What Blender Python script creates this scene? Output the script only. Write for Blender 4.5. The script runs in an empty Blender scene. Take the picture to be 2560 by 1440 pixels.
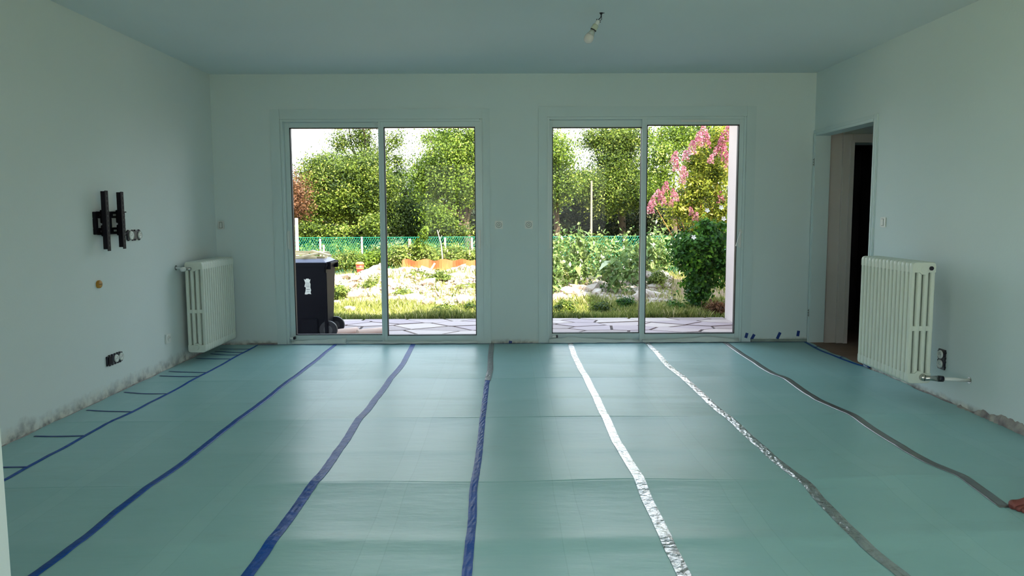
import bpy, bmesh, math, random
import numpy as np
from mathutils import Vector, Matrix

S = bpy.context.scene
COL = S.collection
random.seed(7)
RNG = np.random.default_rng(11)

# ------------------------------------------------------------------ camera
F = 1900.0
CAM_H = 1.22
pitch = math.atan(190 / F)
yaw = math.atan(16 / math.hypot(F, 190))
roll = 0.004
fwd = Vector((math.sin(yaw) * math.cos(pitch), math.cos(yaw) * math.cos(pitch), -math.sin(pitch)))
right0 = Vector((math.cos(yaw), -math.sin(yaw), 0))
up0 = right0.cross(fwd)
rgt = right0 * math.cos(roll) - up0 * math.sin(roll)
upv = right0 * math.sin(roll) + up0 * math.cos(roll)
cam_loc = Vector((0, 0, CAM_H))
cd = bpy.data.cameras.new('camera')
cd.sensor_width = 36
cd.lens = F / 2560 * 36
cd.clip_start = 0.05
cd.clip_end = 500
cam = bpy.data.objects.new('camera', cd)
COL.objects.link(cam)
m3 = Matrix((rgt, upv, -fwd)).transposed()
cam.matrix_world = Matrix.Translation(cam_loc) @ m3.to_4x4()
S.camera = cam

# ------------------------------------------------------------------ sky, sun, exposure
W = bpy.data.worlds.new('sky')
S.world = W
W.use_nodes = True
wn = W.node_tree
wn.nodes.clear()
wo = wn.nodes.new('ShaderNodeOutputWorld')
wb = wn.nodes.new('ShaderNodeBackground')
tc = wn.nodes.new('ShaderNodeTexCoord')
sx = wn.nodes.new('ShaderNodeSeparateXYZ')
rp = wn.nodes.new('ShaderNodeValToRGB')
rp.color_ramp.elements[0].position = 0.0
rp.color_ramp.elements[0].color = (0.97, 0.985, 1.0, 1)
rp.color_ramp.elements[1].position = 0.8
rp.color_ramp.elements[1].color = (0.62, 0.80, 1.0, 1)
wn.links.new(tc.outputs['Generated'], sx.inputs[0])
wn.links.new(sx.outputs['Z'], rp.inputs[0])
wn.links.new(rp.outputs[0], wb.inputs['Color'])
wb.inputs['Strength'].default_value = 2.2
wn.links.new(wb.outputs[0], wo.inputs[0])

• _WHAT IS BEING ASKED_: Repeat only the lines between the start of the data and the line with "RNG = np.random.default_rng(11)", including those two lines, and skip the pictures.

• _SOLUTION FOR THIS TASK_:
What Blender Python script creates this scene? Output the script only. Write for Blender 4.5. The script runs in an empty Blender scene. Take the picture to be 2560 by 1440 pixels.
import bpy, bmesh, math, random
import numpy as np
from mathutils import Vector, Matrix

S = bpy.context.scene
COL = S.collection
random.seed(7)
RNG = np.random.default_rng(11)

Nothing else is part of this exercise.